SUPPLIED DATA:
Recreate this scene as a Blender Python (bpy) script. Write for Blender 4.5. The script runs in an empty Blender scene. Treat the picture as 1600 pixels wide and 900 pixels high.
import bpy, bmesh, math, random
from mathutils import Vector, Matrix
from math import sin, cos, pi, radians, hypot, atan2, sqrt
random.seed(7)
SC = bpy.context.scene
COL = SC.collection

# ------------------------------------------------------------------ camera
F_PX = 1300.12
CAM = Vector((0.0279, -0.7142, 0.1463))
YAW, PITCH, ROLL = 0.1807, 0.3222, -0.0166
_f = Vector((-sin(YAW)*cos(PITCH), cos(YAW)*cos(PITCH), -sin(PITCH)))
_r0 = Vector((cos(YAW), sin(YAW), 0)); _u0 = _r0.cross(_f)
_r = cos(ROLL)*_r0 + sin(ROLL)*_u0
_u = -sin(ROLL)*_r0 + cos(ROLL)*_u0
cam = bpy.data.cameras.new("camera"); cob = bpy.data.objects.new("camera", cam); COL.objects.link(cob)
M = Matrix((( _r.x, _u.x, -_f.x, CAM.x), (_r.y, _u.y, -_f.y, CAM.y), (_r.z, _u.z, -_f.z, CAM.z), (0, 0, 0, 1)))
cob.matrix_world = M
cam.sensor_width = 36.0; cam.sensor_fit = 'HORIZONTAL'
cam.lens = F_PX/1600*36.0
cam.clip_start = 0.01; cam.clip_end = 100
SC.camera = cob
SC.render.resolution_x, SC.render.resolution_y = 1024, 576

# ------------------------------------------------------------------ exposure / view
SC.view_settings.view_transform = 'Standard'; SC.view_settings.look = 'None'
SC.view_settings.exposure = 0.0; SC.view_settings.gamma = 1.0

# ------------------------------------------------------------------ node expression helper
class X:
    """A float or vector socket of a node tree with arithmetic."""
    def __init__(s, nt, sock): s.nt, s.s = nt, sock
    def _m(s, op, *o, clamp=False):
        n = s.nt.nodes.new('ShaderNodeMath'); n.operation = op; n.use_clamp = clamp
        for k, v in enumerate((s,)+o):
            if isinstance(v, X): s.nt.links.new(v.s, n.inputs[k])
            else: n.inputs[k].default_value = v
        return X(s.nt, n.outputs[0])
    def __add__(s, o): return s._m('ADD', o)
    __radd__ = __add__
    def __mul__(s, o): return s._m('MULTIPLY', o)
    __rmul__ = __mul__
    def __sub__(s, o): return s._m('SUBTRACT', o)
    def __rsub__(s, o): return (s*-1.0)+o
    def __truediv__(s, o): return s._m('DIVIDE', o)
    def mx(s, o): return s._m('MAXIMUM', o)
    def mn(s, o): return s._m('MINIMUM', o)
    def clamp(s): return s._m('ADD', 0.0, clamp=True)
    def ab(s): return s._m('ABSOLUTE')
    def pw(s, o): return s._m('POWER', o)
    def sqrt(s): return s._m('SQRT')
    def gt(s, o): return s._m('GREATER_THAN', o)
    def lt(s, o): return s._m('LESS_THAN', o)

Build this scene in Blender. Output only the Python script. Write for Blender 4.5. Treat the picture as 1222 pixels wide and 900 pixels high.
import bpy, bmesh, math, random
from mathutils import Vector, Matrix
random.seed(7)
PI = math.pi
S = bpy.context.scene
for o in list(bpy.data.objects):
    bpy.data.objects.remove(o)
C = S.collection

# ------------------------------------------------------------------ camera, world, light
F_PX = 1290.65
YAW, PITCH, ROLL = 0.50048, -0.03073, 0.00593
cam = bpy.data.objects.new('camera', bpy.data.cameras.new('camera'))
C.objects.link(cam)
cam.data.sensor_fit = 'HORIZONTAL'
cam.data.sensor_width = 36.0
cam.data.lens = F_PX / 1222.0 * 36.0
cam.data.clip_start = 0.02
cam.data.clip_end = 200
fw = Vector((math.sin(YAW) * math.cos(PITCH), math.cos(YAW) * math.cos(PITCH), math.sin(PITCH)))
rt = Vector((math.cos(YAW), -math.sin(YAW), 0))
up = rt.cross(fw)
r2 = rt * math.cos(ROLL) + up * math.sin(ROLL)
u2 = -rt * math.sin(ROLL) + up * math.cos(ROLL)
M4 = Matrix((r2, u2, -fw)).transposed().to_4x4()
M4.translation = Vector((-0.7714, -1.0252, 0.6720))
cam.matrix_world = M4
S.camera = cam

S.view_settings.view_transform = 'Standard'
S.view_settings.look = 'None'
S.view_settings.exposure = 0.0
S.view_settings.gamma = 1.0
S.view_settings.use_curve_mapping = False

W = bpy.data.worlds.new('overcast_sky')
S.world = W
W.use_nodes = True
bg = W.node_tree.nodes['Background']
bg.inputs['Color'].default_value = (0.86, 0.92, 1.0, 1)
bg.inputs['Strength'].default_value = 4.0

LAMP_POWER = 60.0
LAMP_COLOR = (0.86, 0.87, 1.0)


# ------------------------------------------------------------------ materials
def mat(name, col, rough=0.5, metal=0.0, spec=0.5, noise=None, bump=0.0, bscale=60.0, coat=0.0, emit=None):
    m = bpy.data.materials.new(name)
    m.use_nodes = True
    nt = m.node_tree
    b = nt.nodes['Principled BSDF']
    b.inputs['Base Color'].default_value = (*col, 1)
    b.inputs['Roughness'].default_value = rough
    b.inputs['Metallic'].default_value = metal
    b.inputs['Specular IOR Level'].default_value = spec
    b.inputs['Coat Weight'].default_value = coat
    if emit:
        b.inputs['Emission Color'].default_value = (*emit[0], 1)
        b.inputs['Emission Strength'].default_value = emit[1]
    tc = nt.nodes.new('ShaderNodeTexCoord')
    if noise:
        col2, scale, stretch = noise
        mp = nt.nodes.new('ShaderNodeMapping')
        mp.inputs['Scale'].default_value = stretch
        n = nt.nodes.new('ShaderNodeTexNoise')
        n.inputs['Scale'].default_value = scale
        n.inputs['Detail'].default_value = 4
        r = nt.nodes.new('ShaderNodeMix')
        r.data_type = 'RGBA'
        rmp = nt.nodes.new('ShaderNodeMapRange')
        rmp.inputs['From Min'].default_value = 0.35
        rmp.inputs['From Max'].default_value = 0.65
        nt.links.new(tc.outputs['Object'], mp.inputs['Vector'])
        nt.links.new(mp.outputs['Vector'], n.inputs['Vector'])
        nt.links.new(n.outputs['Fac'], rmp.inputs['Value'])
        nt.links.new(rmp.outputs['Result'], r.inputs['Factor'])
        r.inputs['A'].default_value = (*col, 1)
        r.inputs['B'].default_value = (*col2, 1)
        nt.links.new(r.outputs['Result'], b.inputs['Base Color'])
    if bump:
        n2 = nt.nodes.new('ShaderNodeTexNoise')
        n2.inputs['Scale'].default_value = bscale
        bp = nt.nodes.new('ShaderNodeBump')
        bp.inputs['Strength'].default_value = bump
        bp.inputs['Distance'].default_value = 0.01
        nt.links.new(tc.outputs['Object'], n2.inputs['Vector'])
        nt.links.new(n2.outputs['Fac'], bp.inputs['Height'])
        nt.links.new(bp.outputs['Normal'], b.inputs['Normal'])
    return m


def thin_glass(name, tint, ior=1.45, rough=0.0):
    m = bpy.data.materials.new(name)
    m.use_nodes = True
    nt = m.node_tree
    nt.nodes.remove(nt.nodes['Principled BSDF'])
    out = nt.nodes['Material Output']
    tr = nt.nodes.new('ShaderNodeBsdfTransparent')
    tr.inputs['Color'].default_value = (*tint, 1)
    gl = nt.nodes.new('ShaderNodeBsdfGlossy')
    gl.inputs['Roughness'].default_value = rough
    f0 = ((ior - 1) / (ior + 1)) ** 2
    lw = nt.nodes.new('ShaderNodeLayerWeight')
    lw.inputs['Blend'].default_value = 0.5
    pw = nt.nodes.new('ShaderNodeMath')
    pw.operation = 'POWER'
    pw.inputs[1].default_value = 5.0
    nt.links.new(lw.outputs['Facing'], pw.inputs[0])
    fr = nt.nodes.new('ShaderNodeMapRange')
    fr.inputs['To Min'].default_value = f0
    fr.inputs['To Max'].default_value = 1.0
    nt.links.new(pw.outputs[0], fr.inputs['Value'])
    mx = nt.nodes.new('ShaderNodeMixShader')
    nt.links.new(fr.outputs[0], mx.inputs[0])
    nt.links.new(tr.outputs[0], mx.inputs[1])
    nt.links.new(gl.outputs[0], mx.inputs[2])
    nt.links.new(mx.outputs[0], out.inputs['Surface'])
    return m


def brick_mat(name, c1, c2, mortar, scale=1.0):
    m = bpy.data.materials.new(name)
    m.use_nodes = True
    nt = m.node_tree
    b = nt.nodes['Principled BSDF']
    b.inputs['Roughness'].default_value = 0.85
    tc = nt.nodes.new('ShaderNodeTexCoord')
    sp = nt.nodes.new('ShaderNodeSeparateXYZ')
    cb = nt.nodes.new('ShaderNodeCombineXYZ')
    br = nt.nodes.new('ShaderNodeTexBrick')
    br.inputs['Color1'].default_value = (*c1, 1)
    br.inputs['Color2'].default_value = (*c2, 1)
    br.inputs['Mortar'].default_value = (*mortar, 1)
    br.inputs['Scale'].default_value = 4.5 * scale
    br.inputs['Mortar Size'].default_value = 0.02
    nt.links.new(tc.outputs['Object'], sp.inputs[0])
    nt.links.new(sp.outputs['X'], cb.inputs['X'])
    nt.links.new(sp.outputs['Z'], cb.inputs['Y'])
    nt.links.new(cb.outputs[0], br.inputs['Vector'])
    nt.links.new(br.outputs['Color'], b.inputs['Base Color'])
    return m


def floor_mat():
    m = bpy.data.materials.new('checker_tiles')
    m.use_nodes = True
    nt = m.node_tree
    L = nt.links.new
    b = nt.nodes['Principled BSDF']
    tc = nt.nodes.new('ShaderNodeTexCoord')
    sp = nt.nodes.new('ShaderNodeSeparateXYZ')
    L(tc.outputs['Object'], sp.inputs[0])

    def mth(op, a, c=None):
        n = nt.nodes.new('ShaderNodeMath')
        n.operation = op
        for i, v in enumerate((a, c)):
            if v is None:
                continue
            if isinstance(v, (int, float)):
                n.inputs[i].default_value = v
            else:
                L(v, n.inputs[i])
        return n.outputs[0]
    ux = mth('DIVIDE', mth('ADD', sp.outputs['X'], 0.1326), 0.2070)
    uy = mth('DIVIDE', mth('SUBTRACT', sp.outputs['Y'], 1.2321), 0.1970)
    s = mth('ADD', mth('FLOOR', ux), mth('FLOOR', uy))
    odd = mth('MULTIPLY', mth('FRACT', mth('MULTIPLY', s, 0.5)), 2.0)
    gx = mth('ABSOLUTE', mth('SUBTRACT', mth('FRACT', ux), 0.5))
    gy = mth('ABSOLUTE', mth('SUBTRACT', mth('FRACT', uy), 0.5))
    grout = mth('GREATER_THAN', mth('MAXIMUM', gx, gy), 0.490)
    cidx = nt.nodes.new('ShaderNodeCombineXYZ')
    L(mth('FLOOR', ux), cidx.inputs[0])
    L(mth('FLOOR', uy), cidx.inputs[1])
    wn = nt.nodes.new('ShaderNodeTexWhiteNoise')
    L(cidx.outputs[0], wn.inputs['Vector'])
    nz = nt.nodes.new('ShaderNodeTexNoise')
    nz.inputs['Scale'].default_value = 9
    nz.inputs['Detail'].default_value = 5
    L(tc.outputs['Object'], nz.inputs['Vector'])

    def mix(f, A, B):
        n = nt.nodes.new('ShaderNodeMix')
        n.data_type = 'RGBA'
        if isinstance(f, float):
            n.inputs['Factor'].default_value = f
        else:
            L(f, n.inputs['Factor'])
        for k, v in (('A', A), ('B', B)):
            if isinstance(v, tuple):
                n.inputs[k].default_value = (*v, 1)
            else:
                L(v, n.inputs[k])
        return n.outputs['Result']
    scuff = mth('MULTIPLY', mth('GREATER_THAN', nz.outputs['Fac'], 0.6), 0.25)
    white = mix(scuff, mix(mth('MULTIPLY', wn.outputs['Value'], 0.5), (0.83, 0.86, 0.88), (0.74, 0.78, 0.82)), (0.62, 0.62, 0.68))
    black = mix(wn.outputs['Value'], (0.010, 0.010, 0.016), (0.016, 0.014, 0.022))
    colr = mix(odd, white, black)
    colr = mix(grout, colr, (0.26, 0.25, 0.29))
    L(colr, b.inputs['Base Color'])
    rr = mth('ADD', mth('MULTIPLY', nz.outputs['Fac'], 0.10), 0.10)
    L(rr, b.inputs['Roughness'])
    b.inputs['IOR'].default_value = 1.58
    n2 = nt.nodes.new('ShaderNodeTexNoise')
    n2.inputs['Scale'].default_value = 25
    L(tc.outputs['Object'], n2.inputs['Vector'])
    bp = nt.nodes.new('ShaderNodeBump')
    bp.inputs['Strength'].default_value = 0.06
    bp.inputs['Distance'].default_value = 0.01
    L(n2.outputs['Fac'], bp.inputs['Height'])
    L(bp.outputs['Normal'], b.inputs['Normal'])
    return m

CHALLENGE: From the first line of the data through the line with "SC.view_settings.exposure = 0.0;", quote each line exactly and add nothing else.

THE COMPLETED TASK:
Recreate this scene as a Blender Python (bpy) script. Write for Blender 4.5. The script runs in an empty Blender scene. Treat the picture as 1600 pixels wide and 900 pixels high.
import bpy, bmesh, math, random
from mathutils import Vector, Matrix
from math import sin, cos, pi, radians, hypot, atan2, sqrt
random.seed(7)
SC = bpy.context.scene
COL = SC.collection

# ------------------------------------------------------------------ camera
F_PX = 1300.12
CAM = Vector((0.0279, -0.7142, 0.1463))
YAW, PITCH, ROLL = 0.1807, 0.3222, -0.0166
_f = Vector((-sin(YAW)*cos(PITCH), cos(YAW)*cos(PITCH), -sin(PITCH)))
_r0 = Vector((cos(YAW), sin(YAW), 0)); _u0 = _r0.cross(_f)
_r = cos(ROLL)*_r0 + sin(ROLL)*_u0
_u = -sin(ROLL)*_r0 + cos(ROLL)*_u0
cam = bpy.data.cameras.new("camera"); cob = bpy.data.objects.new("camera", cam); COL.objects.link(cob)
M = Matrix((( _r.x, _u.x, -_f.x, CAM.x), (_r.y, _u.y, -_f.y, CAM.y), (_r.z, _u.z, -_f.z, CAM.z), (0, 0, 0, 1)))
cob.matrix_world = M
cam.sensor_width = 36.0; cam.sensor_fit = 'HORIZONTAL'
cam.lens = F_PX/1600*36.0
cam.clip_start = 0.01; cam.clip_end = 100
SC.camera = cob
SC.render.resolution_x, SC.render.resolution_y = 1024, 576

# ------------------------------------------------------------------ exposure / view
SC.view_settings.view_transform = 'Standard'; SC.view_settings.look = 'None'
SC.view_settings.exposure = 0.0; SC.view_settings.gamma = 1.0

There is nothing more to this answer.